Four tips for getting your workplace involved in community engagement


Four tips for getting your workplace involved in community engagement

Would you love to have the time to volunteer, but your day job leaves you little time to focus on anything else?  Perhaps you have always wanted to ‘do good’ but don’t really know where to start or how to get involved?  Believe it or not, many companies these days are seeing the benefits of having their employees tackle volunteer opportunities while technically still on the clock. Check out how you can help to spearhead a virtual volunteering program for your workplace and get brownie points in the process.

Let’s face it; everyone has a boss. Management needs to report to their boss higher up the ladder, so getting together a short proposal and pitching to your boss about why online volunteering work will be beneficial to your company’s bottom line will be instrumental to the success of your argument. Follow our tips on how to set things in motion so that you can get your workplace involved in community engagement.

Check out your competition

It might not be the most altruistic reason, but no company wants to be left behind when it comes to keeping up with the competition. A short analysis of your workplace’s competitors and how they engage with the community is essential. Do they offer volunteering opportunities for their employees?  If so, at which levels within the company?  What aspects of corporate social responsibility do they promote?  In the business world, this is called a competitor analysis; however, virtual volunteering can also be used as a unique selling point for your company.

Be quantitative and show your boss the value

Use statistics, case studies, and models that you can include in your argument. Marketability and brand awareness are always big selling points. If you can get genuine exposure for the online volunteering opportunities your company has created for its employees, this can be worth its weight in gold. Newspaper space is expensive, as is radio time or having blogs highlighting what you are doing. Find out the monetary value of these and include it within your report.

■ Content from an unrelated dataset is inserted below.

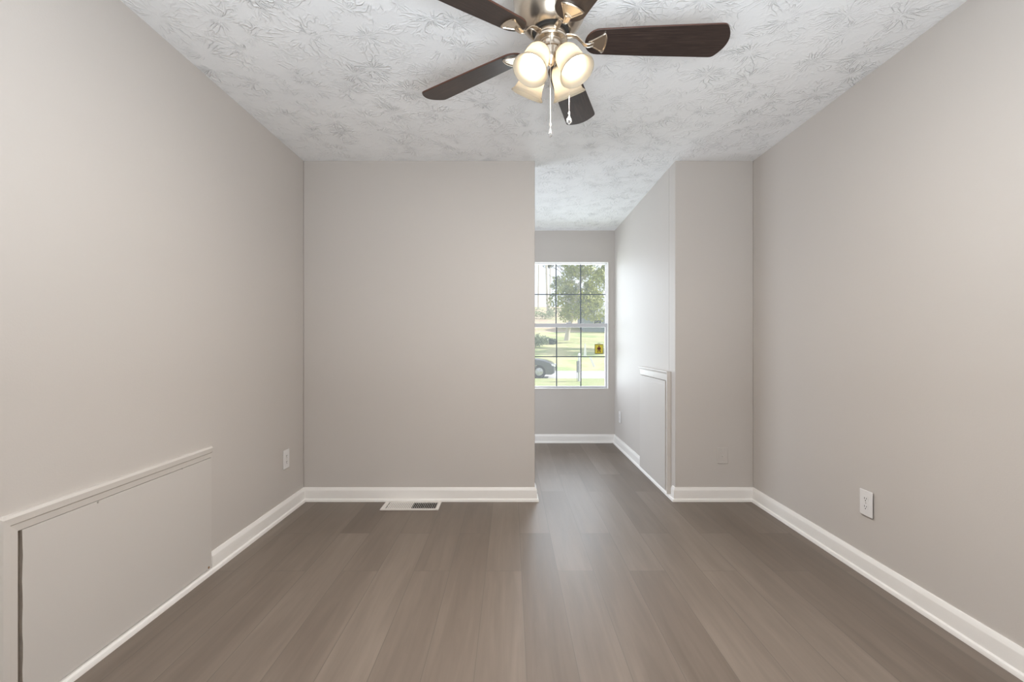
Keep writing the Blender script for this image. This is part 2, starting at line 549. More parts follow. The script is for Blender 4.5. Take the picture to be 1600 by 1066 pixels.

An authentic connection between your company’s ethos and that of the volunteer project will further cement your company in the minds of your clientele. For example, if you work at a landscaping company, then offering free lawn mowing services for any clients over the age of 80 has sincere meaning. Having a sign on these homes’ front lawn offers marketing value, as does getting the campaign included in your local newspaper. However, try not to be gimmicky as the public will generally see right through an insincere effort, and this can cause more damage than good.

Run the idea by a few of your friends and family, see if they can poke any holes in it, or develop it into something even better. Once you have decided on a few volunteering ideas that are important to you and tie in with your company’s products and ethos, put values to as many aspects as possible. Upper management will want to note if you can showcase the costs to the company (staff hours, fuel, utilities, etc.) vs. the benefits (free marketing, brand exposure).

Be qualitative and show your boss the value

It’s easier to showcase the quantitative data than the qualitative data, which is true for scientists and those in the business world. How someone feels can be hard to compare from one person to another. This is also the case for showing your boss how online volunteering work can benefit your employees’ spirit. Enabling employees to be outside of their typical 9-5 while also positively impacting their community can be incredibly rewarding and lead to employee retention. Any employer will know that it is cheapest to keep trained employees within the company.

Collaborate to get your colleagues on board

Perhaps this tip should have been first. There is no point in punting an idea to your boss about having people in your office get into online volunteering if they aren’t keen when it comes to being committed. Consider having a brainstorming session with some of your workmates about where or who they would help if they had the time. This can be kept rather vague and be defined to senior citizens, animals, or the environment. There are a number of virtual volunteering opportunities and organizations with which your company can collaborate. Draw inspiration and find how your company could link to the community you wish to serve. If your workmates are engaged and have collective pride in the anticipated program, then the uptake of a virtual volunteering program will be much more straightforward, with much of the battle already won.

Virtual volunteering can provide a wide array of benefits for companies and employees. These can range from increased skill sharing, collaboration and teamwork, employee retention, and job satisfaction. Never underestimate how valued an enthusiastic and determined employee will be within the workplace.